Gulanar Ali and Lucy Caldwell with white cars behind

Then I am involved - at the end of the long day - in a hasty discussion on National Literature: Is there such a thing. My line, as ever, is to ask what we are really talking about? State national literature? critical & canonical national literature? the art forms of the people? Who decides what is national literature? Is a national literature a good thing or does it lead us to define the nation in too restrictive and exclusionary a way. I mention my parents arriving in England with little more than the memory of Hungarian poems, songs, jokes and sayings (my father in his latter years would wake up in the middle of the night remembering such old sayings and jot them down). That was their national literature. 

And what of the current Hungarian government's project to define both a national culture and a specific form of nationhood. I say these things and half hear the rest because I am tired. But we have been talking for close on seven hourts in the day, and all I really want is a touch more reason and a touch less rhetoric. I doubt I am the one providing it.

But who defines rhetoric? And who am I to judge of other people's rhetoric or indeed the simple manners of speech in different cultures. I am just tired. I have also begun to wonder - as I always do after the second day anywhere - what I am doing here. Why me? What am I thought to have to offer? I am a poet but haven't said a word about my work as a poet, which is what I chiefly do and what I have dedicated the last fifty years of my life to. I have given away most of my new books, (asked to bring 20) to anyone who has shown the least interest and probably to some who have not.

These are thoughts I have every time I feel at a bit of a loss as to my purpose. I then reimagine my purpose to be as intelligent, articulate, courteous and generous as far as it is possible to be given the circumstances, and I continue in the way my imagination proposes. I hope I am being useful. I hope to do the state some service. Would you rather be a good man or a great artist is not a much-asked question. It would get some interesting answers. Surely one has to try to be both.

But this is about Kurdistan not about me. It is about finding some kind of affinity between people of quite different backgrounds who share a passionate interest in a certain form of art.
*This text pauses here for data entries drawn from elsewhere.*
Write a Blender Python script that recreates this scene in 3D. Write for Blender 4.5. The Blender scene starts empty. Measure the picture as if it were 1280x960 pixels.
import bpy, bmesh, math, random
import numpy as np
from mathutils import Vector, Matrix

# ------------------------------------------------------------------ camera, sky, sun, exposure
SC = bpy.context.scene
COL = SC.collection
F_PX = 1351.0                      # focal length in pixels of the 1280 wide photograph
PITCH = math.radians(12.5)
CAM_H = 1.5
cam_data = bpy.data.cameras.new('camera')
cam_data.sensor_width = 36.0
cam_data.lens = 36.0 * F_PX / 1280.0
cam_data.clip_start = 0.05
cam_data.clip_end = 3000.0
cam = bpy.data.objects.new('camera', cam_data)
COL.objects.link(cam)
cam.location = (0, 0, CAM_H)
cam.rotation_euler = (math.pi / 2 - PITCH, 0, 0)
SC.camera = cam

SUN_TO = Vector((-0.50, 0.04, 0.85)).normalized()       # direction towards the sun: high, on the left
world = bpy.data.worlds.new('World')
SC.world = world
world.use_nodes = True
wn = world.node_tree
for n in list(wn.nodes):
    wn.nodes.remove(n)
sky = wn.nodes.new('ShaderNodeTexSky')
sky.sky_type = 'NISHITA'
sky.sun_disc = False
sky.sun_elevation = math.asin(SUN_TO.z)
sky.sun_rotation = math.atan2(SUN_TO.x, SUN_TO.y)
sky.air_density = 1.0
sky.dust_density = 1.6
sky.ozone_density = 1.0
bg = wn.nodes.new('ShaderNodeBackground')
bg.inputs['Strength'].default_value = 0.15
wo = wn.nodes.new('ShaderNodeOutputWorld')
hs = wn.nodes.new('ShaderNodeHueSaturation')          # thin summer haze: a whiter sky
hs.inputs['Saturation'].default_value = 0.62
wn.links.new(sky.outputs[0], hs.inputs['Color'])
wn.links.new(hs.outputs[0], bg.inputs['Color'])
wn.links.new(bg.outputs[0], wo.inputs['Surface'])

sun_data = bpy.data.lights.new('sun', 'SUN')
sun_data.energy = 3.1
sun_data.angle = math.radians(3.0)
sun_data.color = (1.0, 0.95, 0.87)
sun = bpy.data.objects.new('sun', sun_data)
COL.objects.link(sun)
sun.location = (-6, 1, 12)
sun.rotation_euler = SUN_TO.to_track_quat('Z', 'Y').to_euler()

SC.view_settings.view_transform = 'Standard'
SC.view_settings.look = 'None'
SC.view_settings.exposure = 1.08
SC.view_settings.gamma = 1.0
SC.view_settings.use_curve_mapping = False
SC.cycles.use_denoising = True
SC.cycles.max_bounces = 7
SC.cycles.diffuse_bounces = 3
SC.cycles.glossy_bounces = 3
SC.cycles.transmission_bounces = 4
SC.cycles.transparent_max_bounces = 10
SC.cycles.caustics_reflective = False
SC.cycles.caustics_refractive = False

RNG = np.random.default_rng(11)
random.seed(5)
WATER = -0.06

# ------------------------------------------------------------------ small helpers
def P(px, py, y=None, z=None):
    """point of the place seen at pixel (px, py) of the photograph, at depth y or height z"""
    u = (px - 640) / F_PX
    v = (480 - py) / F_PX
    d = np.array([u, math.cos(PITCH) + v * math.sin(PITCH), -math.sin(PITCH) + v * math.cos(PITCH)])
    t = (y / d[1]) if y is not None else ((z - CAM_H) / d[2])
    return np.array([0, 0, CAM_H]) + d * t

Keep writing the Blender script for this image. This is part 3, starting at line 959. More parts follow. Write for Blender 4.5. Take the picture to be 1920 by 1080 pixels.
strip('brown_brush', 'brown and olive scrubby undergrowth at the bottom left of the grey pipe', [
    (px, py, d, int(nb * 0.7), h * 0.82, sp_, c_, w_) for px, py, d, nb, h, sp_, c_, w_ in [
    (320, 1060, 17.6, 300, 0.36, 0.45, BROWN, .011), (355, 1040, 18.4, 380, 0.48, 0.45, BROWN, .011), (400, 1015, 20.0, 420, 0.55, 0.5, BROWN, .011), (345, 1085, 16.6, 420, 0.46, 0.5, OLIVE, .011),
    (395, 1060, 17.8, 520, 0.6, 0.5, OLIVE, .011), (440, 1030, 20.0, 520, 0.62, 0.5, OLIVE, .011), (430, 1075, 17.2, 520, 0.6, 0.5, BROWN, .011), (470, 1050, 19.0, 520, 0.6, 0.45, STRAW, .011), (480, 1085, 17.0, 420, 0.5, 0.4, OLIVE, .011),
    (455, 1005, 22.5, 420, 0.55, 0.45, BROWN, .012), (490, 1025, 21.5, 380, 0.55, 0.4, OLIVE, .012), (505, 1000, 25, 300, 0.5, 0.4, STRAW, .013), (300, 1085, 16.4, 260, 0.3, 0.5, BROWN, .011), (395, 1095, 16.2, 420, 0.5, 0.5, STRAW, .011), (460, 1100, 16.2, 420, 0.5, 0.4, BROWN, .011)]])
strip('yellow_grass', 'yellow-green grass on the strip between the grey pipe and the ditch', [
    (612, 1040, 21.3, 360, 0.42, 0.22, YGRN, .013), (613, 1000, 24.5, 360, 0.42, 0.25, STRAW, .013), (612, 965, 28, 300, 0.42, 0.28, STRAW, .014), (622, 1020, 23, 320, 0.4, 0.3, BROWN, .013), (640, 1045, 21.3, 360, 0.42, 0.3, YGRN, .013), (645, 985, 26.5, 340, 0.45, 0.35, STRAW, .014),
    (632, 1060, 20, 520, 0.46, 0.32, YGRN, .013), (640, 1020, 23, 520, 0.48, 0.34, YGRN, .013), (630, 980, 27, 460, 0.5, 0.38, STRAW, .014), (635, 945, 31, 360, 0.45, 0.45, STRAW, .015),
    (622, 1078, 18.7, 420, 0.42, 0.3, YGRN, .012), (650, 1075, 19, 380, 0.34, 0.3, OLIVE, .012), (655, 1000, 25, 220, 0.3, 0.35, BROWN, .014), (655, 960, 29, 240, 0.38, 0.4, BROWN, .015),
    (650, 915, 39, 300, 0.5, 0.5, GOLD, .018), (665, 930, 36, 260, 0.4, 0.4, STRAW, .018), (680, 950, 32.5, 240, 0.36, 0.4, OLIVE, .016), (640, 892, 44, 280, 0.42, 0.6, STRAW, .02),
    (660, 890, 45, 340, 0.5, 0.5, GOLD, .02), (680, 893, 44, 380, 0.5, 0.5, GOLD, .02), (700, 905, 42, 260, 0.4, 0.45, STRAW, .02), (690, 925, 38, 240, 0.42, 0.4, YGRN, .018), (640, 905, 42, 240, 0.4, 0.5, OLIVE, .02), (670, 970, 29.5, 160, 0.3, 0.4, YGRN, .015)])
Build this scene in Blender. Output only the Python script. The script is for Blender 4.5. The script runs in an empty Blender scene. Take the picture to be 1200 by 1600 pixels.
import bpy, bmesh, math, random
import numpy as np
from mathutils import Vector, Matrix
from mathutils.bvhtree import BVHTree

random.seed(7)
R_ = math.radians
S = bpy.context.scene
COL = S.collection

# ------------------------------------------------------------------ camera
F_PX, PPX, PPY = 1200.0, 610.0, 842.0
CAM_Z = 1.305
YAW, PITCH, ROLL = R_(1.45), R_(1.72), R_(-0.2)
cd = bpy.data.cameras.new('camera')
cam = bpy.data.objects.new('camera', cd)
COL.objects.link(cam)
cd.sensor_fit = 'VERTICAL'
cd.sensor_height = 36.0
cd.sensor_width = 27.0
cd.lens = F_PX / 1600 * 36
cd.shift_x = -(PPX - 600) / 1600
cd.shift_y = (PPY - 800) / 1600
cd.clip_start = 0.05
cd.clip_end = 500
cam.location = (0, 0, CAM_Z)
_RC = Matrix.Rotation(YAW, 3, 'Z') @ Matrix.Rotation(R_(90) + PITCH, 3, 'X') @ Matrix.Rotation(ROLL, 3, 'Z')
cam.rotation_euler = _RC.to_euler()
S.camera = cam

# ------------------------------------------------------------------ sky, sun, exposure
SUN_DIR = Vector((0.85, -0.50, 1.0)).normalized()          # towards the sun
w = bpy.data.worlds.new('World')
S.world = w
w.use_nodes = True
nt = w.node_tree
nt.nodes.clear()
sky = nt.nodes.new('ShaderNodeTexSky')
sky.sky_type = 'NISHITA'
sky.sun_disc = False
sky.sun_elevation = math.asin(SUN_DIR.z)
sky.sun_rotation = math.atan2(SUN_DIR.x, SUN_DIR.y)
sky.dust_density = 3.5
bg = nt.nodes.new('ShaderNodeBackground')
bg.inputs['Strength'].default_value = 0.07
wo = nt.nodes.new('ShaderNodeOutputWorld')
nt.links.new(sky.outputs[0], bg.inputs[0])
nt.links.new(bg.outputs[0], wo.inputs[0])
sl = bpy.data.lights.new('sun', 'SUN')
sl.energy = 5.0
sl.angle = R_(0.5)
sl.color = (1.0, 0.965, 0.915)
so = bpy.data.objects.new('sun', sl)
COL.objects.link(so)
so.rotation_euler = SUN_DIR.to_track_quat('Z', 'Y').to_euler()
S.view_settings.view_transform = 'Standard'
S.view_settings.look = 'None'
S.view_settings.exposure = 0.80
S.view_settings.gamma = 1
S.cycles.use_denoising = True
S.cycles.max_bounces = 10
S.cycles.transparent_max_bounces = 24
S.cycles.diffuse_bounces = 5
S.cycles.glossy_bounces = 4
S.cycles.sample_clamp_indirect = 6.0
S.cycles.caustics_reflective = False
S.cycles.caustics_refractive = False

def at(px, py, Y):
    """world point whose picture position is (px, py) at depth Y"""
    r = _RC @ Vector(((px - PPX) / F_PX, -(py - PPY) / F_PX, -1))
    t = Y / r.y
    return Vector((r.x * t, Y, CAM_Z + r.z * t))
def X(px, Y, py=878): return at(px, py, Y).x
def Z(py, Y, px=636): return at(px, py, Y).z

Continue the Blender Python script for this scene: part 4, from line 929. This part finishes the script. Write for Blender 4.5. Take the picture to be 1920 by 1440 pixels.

Peace on earth and goodwill to all folk. I hope, like Othello, to have done the state (whatever that is) some service.


Harry said...


Your report put me in mind of this:

"It doesn’t matter whether he knows what he serves:
Who serves best doesn’t always understand."

Good luck,


Nadia Mohammed said...

The clicking finger activity was so much fun. My friend Dia took some photos for us as we were doing that. this kind of movement needs lots of practice to master and has been always associated with the Iraqi gypsies. I hope I can finish translating the volume "Clicking Fingers" so that everyone can have an idea about this Iraqi tradition.